**What you will do**:
Begin with the first line of the listing and quote every line through the one containing "CT, ST = math.cos(TH), math.sin(TH)"; give only those lines.

**Provided data**:
• • •

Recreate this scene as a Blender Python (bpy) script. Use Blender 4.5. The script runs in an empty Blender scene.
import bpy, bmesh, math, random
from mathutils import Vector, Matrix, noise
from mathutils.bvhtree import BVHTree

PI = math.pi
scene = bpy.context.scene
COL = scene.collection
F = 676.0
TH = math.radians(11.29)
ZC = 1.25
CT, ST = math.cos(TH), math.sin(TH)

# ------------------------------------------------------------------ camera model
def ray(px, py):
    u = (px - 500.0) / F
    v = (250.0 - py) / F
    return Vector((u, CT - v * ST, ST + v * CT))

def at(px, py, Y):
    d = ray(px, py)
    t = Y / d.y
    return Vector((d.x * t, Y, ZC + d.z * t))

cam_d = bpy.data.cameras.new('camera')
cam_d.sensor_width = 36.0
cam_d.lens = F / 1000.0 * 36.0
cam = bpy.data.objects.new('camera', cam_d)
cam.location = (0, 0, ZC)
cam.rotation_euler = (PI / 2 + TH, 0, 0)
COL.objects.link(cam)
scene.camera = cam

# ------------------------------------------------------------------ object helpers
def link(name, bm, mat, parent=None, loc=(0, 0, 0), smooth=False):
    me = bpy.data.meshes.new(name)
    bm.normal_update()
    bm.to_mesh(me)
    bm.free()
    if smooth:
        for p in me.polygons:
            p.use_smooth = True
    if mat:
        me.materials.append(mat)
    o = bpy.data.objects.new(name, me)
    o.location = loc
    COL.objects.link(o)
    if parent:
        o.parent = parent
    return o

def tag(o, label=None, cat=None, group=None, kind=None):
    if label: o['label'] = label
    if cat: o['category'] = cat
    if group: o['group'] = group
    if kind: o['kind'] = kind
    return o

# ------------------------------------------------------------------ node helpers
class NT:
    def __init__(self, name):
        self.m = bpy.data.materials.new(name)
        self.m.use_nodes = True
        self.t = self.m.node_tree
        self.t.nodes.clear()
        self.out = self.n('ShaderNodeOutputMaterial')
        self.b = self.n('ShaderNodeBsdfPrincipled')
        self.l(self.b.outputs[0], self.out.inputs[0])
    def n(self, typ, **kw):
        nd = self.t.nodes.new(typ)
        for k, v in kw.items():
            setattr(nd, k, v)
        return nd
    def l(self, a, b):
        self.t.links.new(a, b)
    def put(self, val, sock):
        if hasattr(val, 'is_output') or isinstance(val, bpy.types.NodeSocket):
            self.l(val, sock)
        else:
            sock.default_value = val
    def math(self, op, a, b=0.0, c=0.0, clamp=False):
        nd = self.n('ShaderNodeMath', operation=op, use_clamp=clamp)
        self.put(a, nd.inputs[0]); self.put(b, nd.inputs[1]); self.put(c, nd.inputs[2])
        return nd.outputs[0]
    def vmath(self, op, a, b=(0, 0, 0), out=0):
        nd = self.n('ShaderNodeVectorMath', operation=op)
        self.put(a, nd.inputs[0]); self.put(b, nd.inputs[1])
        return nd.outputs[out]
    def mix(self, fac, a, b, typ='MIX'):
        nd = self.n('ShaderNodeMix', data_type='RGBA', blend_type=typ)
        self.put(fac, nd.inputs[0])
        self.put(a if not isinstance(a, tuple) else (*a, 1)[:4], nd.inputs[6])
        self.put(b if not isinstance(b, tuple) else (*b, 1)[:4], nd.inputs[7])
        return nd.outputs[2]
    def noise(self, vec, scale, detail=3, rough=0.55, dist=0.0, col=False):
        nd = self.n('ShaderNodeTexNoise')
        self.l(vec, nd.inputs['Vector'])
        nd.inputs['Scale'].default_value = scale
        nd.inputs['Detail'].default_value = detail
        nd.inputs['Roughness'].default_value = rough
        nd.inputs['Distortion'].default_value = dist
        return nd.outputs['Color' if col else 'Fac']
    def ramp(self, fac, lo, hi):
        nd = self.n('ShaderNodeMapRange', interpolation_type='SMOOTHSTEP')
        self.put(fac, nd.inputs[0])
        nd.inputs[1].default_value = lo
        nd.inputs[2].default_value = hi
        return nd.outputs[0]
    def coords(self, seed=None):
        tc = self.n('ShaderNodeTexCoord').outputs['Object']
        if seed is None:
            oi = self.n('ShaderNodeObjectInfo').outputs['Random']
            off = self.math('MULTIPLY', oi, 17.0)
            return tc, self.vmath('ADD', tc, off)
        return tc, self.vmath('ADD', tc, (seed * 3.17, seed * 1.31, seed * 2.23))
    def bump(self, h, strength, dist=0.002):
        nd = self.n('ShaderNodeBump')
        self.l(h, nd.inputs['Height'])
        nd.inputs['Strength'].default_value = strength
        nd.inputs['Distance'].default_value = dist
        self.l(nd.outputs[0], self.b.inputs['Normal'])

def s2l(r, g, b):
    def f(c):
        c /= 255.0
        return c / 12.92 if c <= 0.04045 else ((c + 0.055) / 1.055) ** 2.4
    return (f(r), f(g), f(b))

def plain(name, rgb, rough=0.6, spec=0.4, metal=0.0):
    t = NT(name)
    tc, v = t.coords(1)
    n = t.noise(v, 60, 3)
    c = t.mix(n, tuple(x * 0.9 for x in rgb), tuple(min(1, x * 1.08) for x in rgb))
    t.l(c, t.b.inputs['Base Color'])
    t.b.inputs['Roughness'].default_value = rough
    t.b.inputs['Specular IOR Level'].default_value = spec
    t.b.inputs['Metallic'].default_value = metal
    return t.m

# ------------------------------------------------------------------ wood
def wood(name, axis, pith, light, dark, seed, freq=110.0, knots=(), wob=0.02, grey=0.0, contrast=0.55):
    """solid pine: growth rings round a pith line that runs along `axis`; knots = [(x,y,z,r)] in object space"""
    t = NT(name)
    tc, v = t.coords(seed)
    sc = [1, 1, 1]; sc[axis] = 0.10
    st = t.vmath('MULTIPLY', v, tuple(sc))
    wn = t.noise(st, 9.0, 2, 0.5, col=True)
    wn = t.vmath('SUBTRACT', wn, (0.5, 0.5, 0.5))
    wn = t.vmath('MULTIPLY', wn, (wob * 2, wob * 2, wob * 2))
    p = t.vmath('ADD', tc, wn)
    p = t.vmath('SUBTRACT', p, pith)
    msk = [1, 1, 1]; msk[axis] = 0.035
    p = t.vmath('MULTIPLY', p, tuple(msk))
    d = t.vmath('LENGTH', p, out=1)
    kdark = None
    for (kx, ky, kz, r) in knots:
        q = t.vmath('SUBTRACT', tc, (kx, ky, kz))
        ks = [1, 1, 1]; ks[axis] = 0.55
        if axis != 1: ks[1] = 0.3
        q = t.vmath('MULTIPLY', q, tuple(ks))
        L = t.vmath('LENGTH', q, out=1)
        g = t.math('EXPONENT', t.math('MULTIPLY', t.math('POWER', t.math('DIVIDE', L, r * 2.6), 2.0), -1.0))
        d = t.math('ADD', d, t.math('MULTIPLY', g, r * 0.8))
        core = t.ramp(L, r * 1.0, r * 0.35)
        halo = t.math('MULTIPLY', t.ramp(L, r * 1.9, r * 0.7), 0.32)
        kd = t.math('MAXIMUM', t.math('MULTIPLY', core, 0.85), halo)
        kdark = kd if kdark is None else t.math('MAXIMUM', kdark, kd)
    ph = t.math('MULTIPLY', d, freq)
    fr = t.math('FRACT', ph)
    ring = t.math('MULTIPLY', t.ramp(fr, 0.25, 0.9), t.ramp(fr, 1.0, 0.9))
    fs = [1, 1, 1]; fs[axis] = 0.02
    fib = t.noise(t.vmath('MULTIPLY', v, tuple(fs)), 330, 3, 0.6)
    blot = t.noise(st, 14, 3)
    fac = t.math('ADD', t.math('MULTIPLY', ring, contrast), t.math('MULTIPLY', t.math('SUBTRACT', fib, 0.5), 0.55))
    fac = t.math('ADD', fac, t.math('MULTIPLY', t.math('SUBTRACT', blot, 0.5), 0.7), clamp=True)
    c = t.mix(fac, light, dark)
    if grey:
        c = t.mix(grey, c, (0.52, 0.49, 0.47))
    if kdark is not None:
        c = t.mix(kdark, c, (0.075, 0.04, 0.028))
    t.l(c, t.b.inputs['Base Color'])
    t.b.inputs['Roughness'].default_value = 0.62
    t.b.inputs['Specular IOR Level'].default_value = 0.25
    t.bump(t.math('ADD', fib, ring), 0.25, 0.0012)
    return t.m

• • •

**Solution for this exercise**:
Recreate this scene as a Blender Python (bpy) script. Use Blender 4.5. The script runs in an empty Blender scene.
import bpy, bmesh, math, random
from mathutils import Vector, Matrix, noise
from mathutils.bvhtree import BVHTree

PI = math.pi
scene = bpy.context.scene
COL = scene.collection
F = 676.0
TH = math.radians(11.29)
ZC = 1.25
CT, ST = math.cos(TH), math.sin(TH)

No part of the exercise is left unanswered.